Вернусь опять к поминкам по эпистолярному, неслышно умирающему жанру. Рано я затеял эту панихиду. Ибо вдруг пришло письмо, доставившее мне неизъяснимую душевную приятность. Из Португалии, представьте, из тюрьмы. Некий молодой россиянин там сидел уже почти два года. Ни за что, естественно, сидел. Еще ни разу не встречал я зэка, чтоб сидел по делу и за что-то. Я только молча усмехнулся, это прочитав. И вот ему приятели прислали ту газету. Что-то в интервью понравилось ему, и теперь он излагал мне свою просьбу. Два всего лишь слова этой просьбы, нарочито крупными написанные буквами, – глубоко и сразу пронизали мою сильно заскорузнувшую душу.

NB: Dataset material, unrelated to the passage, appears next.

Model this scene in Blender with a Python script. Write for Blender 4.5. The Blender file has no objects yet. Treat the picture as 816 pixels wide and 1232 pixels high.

ЧИТАТЬ ХОЧУ! Так это было и написано. И я, конечно же, растаял и растрогался. Тем более что дальше было вот что: «Иначе можно вообще сойти с ума от их безмозглого телевидения с бразильскими сериалами». А вот еще одна цитата (пользоваться письмами его Андрей мне разрешил немного позже): «Лишь очень прошу, если решите мне послать книги, не шлите уличную лабуду, не тратьте деньги, я достаточно образован, чтобы любить Мандельштама и Булгакова, Шекспира и Лермонтова». Понтуется пацан, подумал я, душевное расположение нисколько не утратив. А письмо кончалось так: «Храни Вас Бог! Вы к нему ближе (в смысле места жительства)».